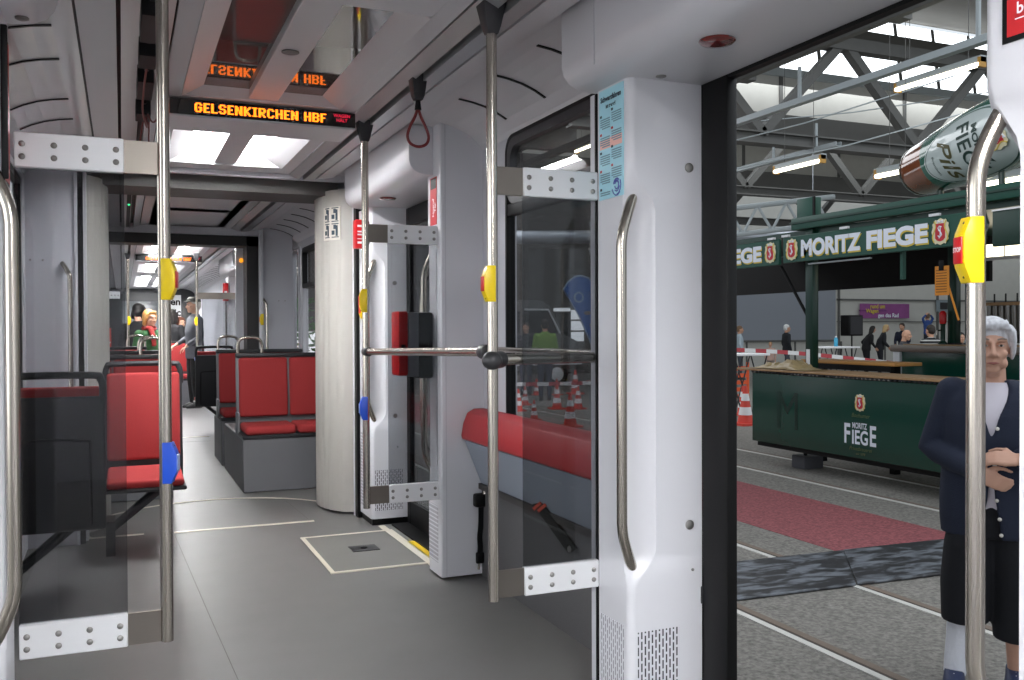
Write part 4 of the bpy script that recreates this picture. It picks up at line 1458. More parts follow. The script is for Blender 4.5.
MB().tube([(7.22, 6.16, 2.36), (7.24, 6.10, 2.36), (7.24, 6.06, 2.26), (7.24, 6.10, 2.16), (7.24, 6.05, 2.10)], [.04, .06, .055, .06, .035], 10).build('rolled_film', mat('film_green', '#17423a', .12, coat=1, bump=.9, bscale=9), cn)
for i, (y, x) in enumerate(((7.80, 8.86), (7.58, 8.88))):
    p = thing('canopy_post', ['dark green post behind the orange price tag', 'second dark green post just left of the steel handle'][i], 'post', (x, y, 1.1))
    MB().box(x - .05, x + .05, y - .05, y + .05, 1.125, 2.395).build('post', GREEND, p, bevel=.006)
    MB().box(x - .06, x + .06, y - .06, y + .06, 1.112, 1.13).build('base_plate', DARKM, p, smooth=0)
lb = thing('awning_light', 'row of bright warm light panels under the wagon roof right of the handle', 'light', (9.0, 7.0, 2.2))
for i, (ya, yb) in enumerate(((7.02, 7.25), (7.29, 7.52), (6.75, 6.98))):
    MB().box(9.0, 9.03, ya, yb, 2.10, 2.24).build('light_panel', emis('panel_warm', (1, .90, .66, 1), 3.2) if 'panel_warm' not in MATS else MATS['panel_warm'], lb, smooth=0)
MB().box(8.99, 9.04, 6.7, 7.56, 2.06, 2.09).build('frame', WHITEP, lb, smooth=0)

# bar behind
ba = thing('wagon_bar', 'dark green bar with steel rimmed worktop behind the folding counter', 'bar', (8.7, 6.5, G))
MB().box(8.62, 8.66, 4.2, 8.38, G, 1.02).build('bar_front', GREEN, ba, smooth=0)
MB().box(8.66, 9.3, 8.30, 8.38, G, 1.02).build('bar_end', GREEN, ba, smooth=0)
MB().box(8.55, 9.35, 4.2, 8.46, 1.02, 1.10).build('worktop', STEELP, ba, bevel=.01)
MB().box(8.58, 8.62, 8.34, 8.44, G, 1.03).build('corner_strip', ALU, ba, smooth=0)
MB().box(8.60, 9.2, 4.2, 8.3, 1.10, 1.112).build('drip_board', WOOD, ba, smooth=0)
b = MB()
b.tube([(8.60, 7.02 + .05 * cos(a * .6), .70 + .05 * sin(a * .6)) for a in range(11)], .012, 6)
b.box(8.59, 8.61, 6.92, 7.12, .755, .775)
b.tube([(8.6, 6.98, .66), (8.58, 6.95, .60)], .012, 6)
b.tube([(8.6, 7.06, .66), (8.58, 7.09, .60)], .012, 6)
b.build('tap_bracket', STEEL, ba)
tp = thing('beer_tap', 'dark upright beer tap with a red top on the bar', 'tap', (8.8, 7.75, 1.1))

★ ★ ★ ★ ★

**OBJECTIVE:**
The data above should be repeated exactly, minus any pictures.

**WORKED ANSWER:**
Write part 4 of the bpy script that recreates this picture. It picks up at line 1458. More parts follow. The script is for Blender 4.5.
MB().tube([(7.22, 6.16, 2.36), (7.24, 6.10, 2.36), (7.24, 6.06, 2.26), (7.24, 6.10, 2.16), (7.24, 6.05, 2.10)], [.04, .06, .055, .06, .035], 10).build('rolled_film', mat('film_green', '#17423a', .12, coat=1, bump=.9, bscale=9), cn)
for i, (y, x) in enumerate(((7.80, 8.86), (7.58, 8.88))):
    p = thing('canopy_post', ['dark green post behind the orange price tag', 'second dark green post just left of the steel handle'][i], 'post', (x, y, 1.1))
    MB().box(x - .05, x + .05, y - .05, y + .05, 1.125, 2.395).build('post', GREEND, p, bevel=.006)
    MB().box(x - .06, x + .06, y - .06, y + .06, 1.112, 1.13).build('base_plate', DARKM, p, smooth=0)
lb = thing('awning_light', 'row of bright warm light panels under the wagon roof right of the handle', 'light', (9.0, 7.0, 2.2))
for i, (ya, yb) in enumerate(((7.02, 7.25), (7.29, 7.52), (6.75, 6.98))):
    MB().box(9.0, 9.03, ya, yb, 2.10, 2.24).build('light_panel', emis('panel_warm', (1, .90, .66, 1), 3.2) if 'panel_warm' not in MATS else MATS['panel_warm'], lb, smooth=0)
MB().box(8.99, 9.04, 6.7, 7.56, 2.06, 2.09).build('frame', WHITEP, lb, smooth=0)

# bar behind
ba = thing('wagon_bar', 'dark green bar with steel rimmed worktop behind the folding counter', 'bar', (8.7, 6.5, G))
MB().box(8.62, 8.66, 4.2, 8.38, G, 1.02).build('bar_front', GREEN, ba, smooth=0)
MB().box(8.66, 9.3, 8.30, 8.38, G, 1.02).build('bar_end', GREEN, ba, smooth=0)
MB().box(8.55, 9.35, 4.2, 8.46, 1.02, 1.10).build('worktop', STEELP, ba, bevel=.01)
MB().box(8.58, 8.62, 8.34, 8.44, G, 1.03).build('corner_strip', ALU, ba, smooth=0)
MB().box(8.60, 9.2, 4.2, 8.3, 1.10, 1.112).build('drip_board', WOOD, ba, smooth=0)
b = MB()
b.tube([(8.60, 7.02 + .05 * cos(a * .6), .70 + .05 * sin(a * .6)) for a in range(11)], .012, 6)
b.box(8.59, 8.61, 6.92, 7.12, .755, .775)
b.tube([(8.6, 6.98, .66), (8.58, 6.95, .60)], .012, 6)
b.tube([(8.6, 7.06, .66), (8.58, 7.09, .60)], .012, 6)
b.build('tap_bracket', STEEL, ba)
tp = thing('beer_tap', 'dark upright beer tap with a red top on the bar', 'tap', (8.8, 7.75, 1.1))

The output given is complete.